● **Brief**
Return the first line, the line containing "SC.camera = cam", and every line between them, exactly as they stand.
— start Stored data —
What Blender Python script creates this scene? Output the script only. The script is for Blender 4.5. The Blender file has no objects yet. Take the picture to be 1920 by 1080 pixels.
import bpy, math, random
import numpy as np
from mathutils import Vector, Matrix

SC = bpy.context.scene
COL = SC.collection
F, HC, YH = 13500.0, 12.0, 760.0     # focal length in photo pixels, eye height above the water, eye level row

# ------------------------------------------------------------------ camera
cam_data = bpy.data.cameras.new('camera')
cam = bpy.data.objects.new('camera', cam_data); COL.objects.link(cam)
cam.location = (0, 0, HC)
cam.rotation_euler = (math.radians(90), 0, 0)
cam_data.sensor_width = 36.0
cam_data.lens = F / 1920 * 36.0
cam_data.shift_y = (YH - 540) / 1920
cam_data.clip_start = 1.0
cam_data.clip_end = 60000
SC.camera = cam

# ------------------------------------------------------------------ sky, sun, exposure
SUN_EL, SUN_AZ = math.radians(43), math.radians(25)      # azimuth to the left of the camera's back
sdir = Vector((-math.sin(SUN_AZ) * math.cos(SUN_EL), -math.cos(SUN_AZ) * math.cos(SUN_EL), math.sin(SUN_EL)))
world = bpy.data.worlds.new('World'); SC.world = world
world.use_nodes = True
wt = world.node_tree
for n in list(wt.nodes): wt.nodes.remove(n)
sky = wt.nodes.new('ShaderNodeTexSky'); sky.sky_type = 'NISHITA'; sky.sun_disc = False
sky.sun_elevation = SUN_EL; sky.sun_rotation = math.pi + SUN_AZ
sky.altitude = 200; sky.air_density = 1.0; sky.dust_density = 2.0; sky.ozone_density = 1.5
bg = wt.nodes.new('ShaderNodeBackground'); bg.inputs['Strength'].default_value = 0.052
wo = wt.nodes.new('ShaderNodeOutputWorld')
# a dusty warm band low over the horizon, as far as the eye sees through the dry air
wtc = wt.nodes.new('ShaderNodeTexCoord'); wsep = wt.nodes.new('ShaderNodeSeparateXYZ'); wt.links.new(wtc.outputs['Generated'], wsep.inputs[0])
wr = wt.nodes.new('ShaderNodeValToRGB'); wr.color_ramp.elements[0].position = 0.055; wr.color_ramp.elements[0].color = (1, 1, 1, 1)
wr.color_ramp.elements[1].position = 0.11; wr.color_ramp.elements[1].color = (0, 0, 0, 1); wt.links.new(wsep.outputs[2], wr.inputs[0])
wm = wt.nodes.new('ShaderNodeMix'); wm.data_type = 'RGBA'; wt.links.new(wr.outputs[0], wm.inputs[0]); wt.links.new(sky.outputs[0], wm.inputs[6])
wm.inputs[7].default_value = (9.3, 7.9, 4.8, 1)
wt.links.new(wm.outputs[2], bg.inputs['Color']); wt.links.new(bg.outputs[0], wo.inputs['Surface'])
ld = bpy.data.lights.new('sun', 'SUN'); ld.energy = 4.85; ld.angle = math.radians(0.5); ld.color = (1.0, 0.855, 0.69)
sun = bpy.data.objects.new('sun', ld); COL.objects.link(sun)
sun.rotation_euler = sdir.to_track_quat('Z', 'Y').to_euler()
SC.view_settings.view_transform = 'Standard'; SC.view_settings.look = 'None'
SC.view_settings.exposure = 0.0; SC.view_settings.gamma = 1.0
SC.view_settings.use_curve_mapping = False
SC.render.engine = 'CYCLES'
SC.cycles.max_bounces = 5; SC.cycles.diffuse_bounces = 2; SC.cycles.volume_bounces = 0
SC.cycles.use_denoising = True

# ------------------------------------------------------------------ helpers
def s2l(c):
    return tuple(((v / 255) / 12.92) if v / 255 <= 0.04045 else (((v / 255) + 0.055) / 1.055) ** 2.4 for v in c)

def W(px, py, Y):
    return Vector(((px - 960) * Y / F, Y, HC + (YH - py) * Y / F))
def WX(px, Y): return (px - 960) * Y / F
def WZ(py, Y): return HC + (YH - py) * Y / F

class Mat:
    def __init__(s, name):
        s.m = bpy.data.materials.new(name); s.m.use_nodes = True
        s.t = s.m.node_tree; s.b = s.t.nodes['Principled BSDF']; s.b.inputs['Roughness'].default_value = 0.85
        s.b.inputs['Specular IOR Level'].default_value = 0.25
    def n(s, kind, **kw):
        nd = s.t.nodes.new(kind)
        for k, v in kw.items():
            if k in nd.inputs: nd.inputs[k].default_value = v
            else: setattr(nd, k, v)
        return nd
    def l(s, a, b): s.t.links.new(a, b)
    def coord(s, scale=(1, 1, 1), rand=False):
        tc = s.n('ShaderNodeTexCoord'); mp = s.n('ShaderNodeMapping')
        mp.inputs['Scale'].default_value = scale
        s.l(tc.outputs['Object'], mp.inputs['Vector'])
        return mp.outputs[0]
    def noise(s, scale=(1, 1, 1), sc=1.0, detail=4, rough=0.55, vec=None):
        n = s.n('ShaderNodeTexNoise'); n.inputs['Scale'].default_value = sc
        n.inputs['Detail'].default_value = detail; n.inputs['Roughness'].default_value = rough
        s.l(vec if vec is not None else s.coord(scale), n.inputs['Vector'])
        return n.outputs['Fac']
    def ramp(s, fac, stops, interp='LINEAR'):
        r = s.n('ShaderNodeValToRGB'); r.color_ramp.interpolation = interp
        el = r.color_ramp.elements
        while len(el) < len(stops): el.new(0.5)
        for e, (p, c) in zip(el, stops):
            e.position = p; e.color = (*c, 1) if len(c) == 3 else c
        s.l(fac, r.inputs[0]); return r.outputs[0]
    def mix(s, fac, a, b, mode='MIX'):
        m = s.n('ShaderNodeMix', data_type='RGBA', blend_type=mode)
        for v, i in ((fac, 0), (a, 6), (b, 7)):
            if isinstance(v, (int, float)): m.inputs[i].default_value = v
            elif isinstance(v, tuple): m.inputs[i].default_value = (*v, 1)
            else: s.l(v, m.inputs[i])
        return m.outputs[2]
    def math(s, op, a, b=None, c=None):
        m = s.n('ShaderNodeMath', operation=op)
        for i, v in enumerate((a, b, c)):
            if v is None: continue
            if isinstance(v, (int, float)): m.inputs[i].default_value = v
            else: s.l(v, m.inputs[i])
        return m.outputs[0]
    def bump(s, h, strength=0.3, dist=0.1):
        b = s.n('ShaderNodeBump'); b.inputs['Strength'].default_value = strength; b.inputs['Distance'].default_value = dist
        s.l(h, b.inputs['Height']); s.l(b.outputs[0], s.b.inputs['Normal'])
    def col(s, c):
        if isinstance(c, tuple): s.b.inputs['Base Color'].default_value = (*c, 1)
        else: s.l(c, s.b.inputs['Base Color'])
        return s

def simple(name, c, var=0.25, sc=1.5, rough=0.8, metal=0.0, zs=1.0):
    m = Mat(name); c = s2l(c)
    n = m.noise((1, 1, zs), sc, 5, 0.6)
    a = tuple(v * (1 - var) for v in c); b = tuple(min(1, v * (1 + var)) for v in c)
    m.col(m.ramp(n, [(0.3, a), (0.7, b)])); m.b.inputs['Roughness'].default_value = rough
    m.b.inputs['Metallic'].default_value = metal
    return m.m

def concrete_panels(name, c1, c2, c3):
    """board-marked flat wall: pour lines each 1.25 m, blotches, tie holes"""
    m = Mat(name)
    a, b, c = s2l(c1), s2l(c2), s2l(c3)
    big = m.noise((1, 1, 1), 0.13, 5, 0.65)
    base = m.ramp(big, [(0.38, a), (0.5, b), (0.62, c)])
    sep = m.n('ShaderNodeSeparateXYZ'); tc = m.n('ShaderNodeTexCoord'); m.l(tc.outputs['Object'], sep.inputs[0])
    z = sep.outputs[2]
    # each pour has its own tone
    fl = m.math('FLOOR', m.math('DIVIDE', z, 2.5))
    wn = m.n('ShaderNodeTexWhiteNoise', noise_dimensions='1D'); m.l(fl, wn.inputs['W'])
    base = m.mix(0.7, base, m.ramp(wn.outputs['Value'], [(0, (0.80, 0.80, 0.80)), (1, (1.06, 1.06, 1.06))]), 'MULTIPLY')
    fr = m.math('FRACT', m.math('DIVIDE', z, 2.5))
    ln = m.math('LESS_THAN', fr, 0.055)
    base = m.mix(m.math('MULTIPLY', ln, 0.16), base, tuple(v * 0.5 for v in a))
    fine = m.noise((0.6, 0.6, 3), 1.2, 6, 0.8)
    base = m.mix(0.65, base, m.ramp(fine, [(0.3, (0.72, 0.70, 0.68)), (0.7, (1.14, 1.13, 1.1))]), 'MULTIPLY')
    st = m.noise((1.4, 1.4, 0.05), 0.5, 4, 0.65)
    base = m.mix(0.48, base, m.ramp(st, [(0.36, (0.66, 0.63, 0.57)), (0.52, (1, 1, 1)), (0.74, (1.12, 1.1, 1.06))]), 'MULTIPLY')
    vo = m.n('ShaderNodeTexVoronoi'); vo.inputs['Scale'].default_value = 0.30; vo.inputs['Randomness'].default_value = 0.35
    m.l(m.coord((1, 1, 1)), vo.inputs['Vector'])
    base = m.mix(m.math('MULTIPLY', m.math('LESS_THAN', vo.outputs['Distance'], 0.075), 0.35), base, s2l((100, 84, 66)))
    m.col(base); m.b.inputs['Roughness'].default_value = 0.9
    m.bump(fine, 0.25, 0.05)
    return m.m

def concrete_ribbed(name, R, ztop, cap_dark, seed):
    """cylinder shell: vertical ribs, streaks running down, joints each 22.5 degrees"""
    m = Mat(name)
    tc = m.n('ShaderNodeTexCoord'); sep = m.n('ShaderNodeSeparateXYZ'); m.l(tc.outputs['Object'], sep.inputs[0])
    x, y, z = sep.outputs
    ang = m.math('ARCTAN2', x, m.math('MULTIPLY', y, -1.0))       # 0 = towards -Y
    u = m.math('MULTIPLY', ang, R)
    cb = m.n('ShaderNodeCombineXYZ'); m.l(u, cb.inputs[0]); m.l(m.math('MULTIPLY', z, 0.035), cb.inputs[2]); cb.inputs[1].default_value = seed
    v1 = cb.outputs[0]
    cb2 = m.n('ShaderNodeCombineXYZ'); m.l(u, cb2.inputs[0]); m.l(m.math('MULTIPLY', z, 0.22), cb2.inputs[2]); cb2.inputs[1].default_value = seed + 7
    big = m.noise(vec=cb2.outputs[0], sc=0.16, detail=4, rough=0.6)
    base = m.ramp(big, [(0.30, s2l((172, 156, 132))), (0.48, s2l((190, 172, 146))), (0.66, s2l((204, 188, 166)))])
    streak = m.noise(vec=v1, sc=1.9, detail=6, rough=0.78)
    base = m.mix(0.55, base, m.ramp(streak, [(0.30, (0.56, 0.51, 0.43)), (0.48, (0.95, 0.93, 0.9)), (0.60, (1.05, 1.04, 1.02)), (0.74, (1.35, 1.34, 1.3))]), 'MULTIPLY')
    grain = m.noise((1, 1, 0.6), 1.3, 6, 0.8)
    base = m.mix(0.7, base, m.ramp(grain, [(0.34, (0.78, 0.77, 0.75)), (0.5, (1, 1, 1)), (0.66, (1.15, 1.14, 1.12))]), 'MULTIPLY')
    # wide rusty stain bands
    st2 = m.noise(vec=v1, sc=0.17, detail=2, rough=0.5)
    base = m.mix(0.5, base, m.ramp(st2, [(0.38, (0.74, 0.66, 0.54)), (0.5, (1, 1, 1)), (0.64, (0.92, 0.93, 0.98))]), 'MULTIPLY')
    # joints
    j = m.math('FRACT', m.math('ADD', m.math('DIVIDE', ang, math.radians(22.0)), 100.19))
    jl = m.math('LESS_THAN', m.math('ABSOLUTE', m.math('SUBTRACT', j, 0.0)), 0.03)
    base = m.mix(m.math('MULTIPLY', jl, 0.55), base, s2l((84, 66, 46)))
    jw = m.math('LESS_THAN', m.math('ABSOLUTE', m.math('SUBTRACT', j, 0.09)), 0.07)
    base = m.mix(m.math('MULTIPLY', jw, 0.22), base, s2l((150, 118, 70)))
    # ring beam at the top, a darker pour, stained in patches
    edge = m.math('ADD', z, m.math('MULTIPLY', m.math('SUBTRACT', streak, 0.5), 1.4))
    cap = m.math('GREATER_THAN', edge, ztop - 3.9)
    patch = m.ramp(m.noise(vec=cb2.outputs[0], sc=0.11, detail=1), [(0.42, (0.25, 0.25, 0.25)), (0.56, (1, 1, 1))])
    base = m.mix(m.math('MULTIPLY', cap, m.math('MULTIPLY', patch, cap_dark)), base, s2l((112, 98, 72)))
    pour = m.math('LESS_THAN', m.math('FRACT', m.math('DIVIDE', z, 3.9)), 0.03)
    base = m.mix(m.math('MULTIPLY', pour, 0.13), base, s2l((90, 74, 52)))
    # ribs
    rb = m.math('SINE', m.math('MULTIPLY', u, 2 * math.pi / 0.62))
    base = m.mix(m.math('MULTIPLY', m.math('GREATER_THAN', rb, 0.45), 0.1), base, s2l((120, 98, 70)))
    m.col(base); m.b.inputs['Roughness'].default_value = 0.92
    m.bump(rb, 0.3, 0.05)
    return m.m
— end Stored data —
● **Correct result**
What Blender Python script creates this scene? Output the script only. The script is for Blender 4.5. The Blender file has no objects yet. Take the picture to be 1920 by 1080 pixels.
import bpy, math, random
import numpy as np
from mathutils import Vector, Matrix

SC = bpy.context.scene
COL = SC.collection
F, HC, YH = 13500.0, 12.0, 760.0     # focal length in photo pixels, eye height above the water, eye level row

# ------------------------------------------------------------------ camera
cam_data = bpy.data.cameras.new('camera')
cam = bpy.data.objects.new('camera', cam_data); COL.objects.link(cam)
cam.location = (0, 0, HC)
cam.rotation_euler = (math.radians(90), 0, 0)
cam_data.sensor_width = 36.0
cam_data.lens = F / 1920 * 36.0
cam_data.shift_y = (YH - 540) / 1920
cam_data.clip_start = 1.0
cam_data.clip_end = 60000
SC.camera = cam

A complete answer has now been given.